Friday, 7 June 2013

Half-Life Day

Gaynor and I celebrated our twentieth wedding anniversary a little while ago and, since we were married fairly young, I started wondering how much of my life I have spent married to her. The outcome of that wondering is that I realised that yesterday, 6th of June, I have spent exactly[1] half my life -- 7588 days -- with her.

Even better, I got to spend a lunchtime date with her today at an exhibit at the National Library. While Gaynor has yet to reach her half-life day I can only say, I love what she's done for me so far.

Half-Life Date
A great time with a wonderful woman on a beautiful day -- just like the other 7588 of them.

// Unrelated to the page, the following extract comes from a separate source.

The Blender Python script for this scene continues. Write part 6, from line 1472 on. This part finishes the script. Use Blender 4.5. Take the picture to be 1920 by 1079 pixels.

[1] Accurate to a resolution of a day -- still, that's an error of 6.6x10-3%

Sunday, 2 June 2013

Motorcycling Again

Late last November an odd thing happened. I'd just arrived home on the Silver Numbat and placing her up on her centre stand with the usual creak and groan, I heard a plop from a couple of metres away. Investigating revealed the end of a large bolt with a nut on it. Not only unexpected, it was a bit disconcerting having never sheared a bolt that way before (not going to list all the ways I have torn one apart though).

The Cause
The Cause -- wear grooves in the ground, hardened steel bushing seized against the needle bearing in the swing arm.

I gingerly brought the bike down off it's stand and wheeled it through to the de facto repair area next to the shed. Given that the swing arm seemed to be hanging on by only a few millimetres of shaft at one end, I decided best not to ride it until repaired -- losing a swing arm and then a rear wheel at 100km/hr is not my idea of a good time.

Unfortunately, I knew the bike couldn't be looked at until at least January. December was filled with a conference in Japan, a wedding in Adelaide, a deadline at work and then Christmas and New Years. January rolled around and I decided I needed to finish the house extension plans first. Fast forward three more months, plans are not quite finished but my patience at missing out on riding the motorcycle is.

Redback comes to the party
Showing good taste in both humans and motorcycles, this redback decided the chain guard was a good place to hang out. Leave something long enough around here and they usually set up shop.

First thing is that the old bolt needs to come out. I should have realised that anything that would hold the shaft sufficiently well that it could be twisted in two was not going to release its precious easily. I think my fears of losing a swing arm and rear well headin down the freeway were unfounded. Still, not worth the risk :)

Shaft Extraction
Seized bearings and a neat fitting shaft don't make for a pleasant extraction.

Rear wheel, chain and suspension-attaching bolts are removed in preparation. The shaft should come out using a simple 'tapping with a suitable drift'[1], however it resists my subtle, and then not-so-subtle, charms. Eventually I decide a more custom approach is needed. The shaft is 16mm diameter so I drill and tap an M10 hole into the end of it. A threaded rod goes into that and a nut, winding against a thrust plate slowly draws the bolt out with much angst, creaking and groaning -- some of it from the shaft. Eventually, all is apart and an inspection reveals groove marks on the hardened steel of the bushings, so it's likely the bushings seized and placing the motorcycle up on to the centre stand sheared the bolt.

A new bolt is not available as a part to buy so a scrounge through the wreckers -- same ones who had previously come to the rescue -- yielded one close enough that a favour from a colleague with a lathe at work modified it to a usable condition. An M16 nylock nut, larger than the one on the original shaft, just squeezes in to the space in the bike frame, so further modifications are averted. :) Other parts, the bushings, dust seals and a new chain guard for the swing arm, are ordered and when everything finally comes in, it's in to the mechanic who fits the new bearings with a hydraulic press I'm unlikely to ever own. :(

Motorcycling Again
All back together again; new parts and cleaned parts living in harmony.

A replacement rear brake disc goes on instead of the legally-too-thin one that was there, parts get a bit of a clean and it all goes back together fairly easily, about a month after deciding to get her repaired and six months after putting her off duty. Unfortunately, the delay has meant I've essentially missed all the lovely summer riding and we are now well into sub-freezing morning temperatures. Still, I did a happy dance after the first ride . :)

[1] This is a typical phrase from many a vehicle repair manual. As long as you have a collection of about twenty steel bars, rods, bearings and sockets you'll usually find something 'suitable'. The 'tapping' is always repair manual humour.